Published/Last Modified on Wednesday, Jun 24, 2009 - 01:05:11 pm PDT

How much did interim city manager Michael Dolder’s $48,000-a-year raise really cost Half Moon Bay? Exactly $10 million, if folks in Sacramento are to be believed.

Monday, as efforts to pass a state bail-out for the city’s Beachwood debt collapsed in a heap (see story, Page 1A), the word out of the state capitol was that the pay raise, along with the city’s failure to pursue bankruptcy conspired to scuttle all hope for money from the state. Republican legislators were said to be irritated that the city would ask for money from state taxpayers when it clearly had money of its own and a bond rating California would envy.

Malarkey. The bill was swirling down the legislative toilet before last week’s City Council meeting. No, that isn’t the real tab. That will likely come due in November, when three City Council seats are on the ballot. No candidate wants to explain last week’s pay raise.
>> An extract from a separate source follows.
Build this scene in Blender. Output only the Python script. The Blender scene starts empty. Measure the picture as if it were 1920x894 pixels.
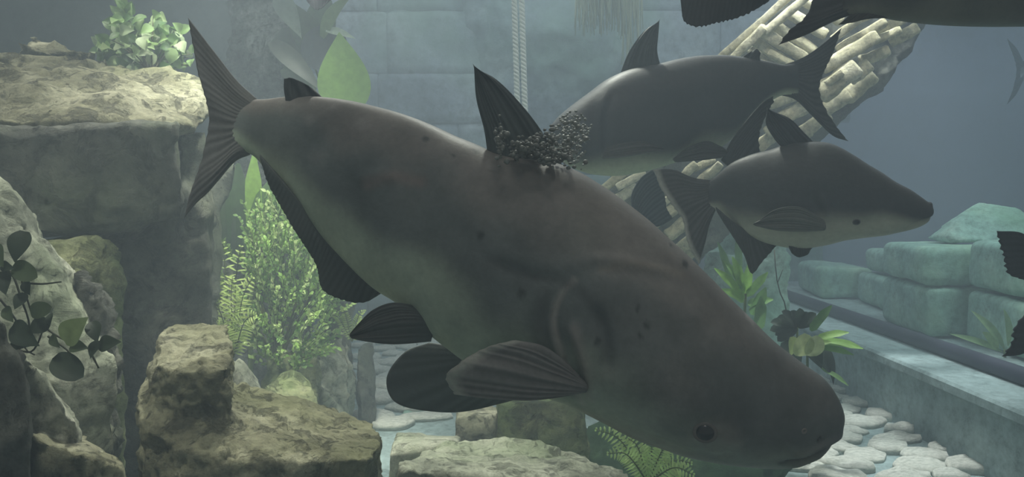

You see, the city of Half Moon Bay has been laying off employees for months. The city had been effectively delinquent for years on a multi-million-dollar loan from the Peninsula Open Space Trust to pay for parkland on Highway 92. And it is poised to commit city residents to 30 years of crippling bond payments that will suck up 15 percent of the annual budget for a generation. And yet this same city has seen fit to give raises to a couple of contractors in City Hall.

Last week, the campaign trail became a rough road for incumbents who voted for the pay raise.

This is not about those contractors who got the raises, by the way. Not really. By most accounts, interim City Manager Michael Dolder, Finance Manager Hector Lwin and Human Resources Manager Gary Rogers are competent actors trying to plug holes in a city government that has been leaking for a long, long time.

No, this is about fiscal responsibility, government transparency and appearances. The city can’t afford to spend money right now. It shouldn’t be hiding pay raises in gobbledygook written by the very man who gets the raise that is buried on the City Council’s consent agenda. And it just looks bad – very bad.

The council seats of Jim Grady, Bonnie McClung and Naomi Patridge are on the line in November. While none of them have publically announced whether they will seek re-election, the race got easier for Grady – the only council member to vote against the raise – and much, much tougher for McClung and Patridge. Those on the wrong side of the vote will make the argument that Dolder and his colleagues are worth every penny – and they may well be. But the same can be said for the now-dozens of employees the city has laid off in recent months.

No, it doesn’t look good. Not good at all.